We're going to play a bit of a guessing game now. Clearly with only a potential two games left for the players -- one of which is the less prestigious, and therefore more likely to see a hatful of goals, Third Place Play-Off -- it would take a monumental effort to jump to the top of the leaderboard from here.

Dutch youngster Memphis Depay (two) is best placed in the goal stakes as he needs only four from his remaining games to make an impression, while David Luiz (two) seems to be channelling the spirit of his country to make his case. Naturally it would be a huge surprise to see a centre-back net four in two games, but if there are any more free kicks handed to Brazil from 35 yards out, don't bet against him adding to his tally.

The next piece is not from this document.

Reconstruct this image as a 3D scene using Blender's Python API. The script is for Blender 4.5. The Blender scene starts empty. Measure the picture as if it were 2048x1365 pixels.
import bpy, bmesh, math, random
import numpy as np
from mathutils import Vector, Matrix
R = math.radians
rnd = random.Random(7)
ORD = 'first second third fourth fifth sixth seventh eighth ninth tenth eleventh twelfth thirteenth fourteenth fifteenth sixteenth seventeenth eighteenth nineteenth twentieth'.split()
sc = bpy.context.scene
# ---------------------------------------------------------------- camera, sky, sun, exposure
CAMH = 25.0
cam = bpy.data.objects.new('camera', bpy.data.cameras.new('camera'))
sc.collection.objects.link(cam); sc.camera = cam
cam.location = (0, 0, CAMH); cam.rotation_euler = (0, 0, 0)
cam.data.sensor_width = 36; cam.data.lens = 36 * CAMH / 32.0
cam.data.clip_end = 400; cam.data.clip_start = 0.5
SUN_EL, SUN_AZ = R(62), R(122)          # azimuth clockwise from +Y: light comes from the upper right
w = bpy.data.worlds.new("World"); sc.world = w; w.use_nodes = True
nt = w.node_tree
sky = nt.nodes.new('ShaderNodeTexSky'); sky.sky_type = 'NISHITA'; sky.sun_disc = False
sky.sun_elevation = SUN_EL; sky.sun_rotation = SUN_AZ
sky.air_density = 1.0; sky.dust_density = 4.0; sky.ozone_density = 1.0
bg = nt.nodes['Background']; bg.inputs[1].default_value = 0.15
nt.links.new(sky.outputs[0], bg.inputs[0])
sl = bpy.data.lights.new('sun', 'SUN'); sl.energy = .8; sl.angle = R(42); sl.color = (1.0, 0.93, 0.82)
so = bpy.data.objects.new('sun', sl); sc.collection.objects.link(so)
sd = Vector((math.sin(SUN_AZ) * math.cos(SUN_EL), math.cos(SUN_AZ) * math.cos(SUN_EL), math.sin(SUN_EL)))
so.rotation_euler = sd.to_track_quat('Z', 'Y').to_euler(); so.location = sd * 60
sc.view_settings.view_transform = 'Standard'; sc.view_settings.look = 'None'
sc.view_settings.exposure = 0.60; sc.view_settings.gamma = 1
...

German centre-back Mats Hummels (two) has also been embarrassing the strikers in this tournament, but if you want a long shot who could actually force his way into the reckoning in these final few games then look no further than Argentina striker Gonzalo Higuain. With a goal against Belgium getting him going, the Napoli striker could well play a big part in the direction of the Golden Boot, and also the trophy.

Out of the running

We're down to just four teams now, so the list of those out of the running is considerably longer than the list of those who are still in it. With Brazil's Neymar a high-profile casualty, the other big name on the list from the quarterfinals is France striker Karim Benzema (three) who looked like he might be the real deal in the group stage, but didn't really turn up (although neither did his teammates) in the knockout stages. He departs without troubling the scorers any more.

From the round of 16 goes Switzerland midfielder Xherdan Shaqiri (three), although all of his goals did come in one game against Honduras. So too, American midfielder Clint Dempsey (two), who gave his all in the losing cause to Belgium.

Long gone from the group stage is Ecuador's Enner Valencia (three), although the striker did much to improve his reputation before his exit. Also eliminated is Uruguay striker Luis Suarez (two), who wouldn't have been able to increase his goal total even had his team advanced because he's serving a nine-match ban for biting Italy's Giorgio Chiellini. Another favourite entering the tournament was Cristiano Ronaldo, who wasn't in top form and managed only one goal before his Portugal team exited.

Lionel Messi didn't score in his last game, but that won't stop him in the semis.

Front-runner: Lionel Messi

With James Rodriguez making a tearful exit from the World Cup, the eyes of the world now fall back upon Lionel Messi. He could have closed the gap had he buried that last-minute chance against Belgium, but with potentially two more games left (one definitely) you have to feel that the Barcelona striker will get back among the goals. Rodriguez has done sterling work this tournament, but the onus has to be on the man still in it and Messi has the chance to seal his place in history if he can find the net and help his team to the Maracana.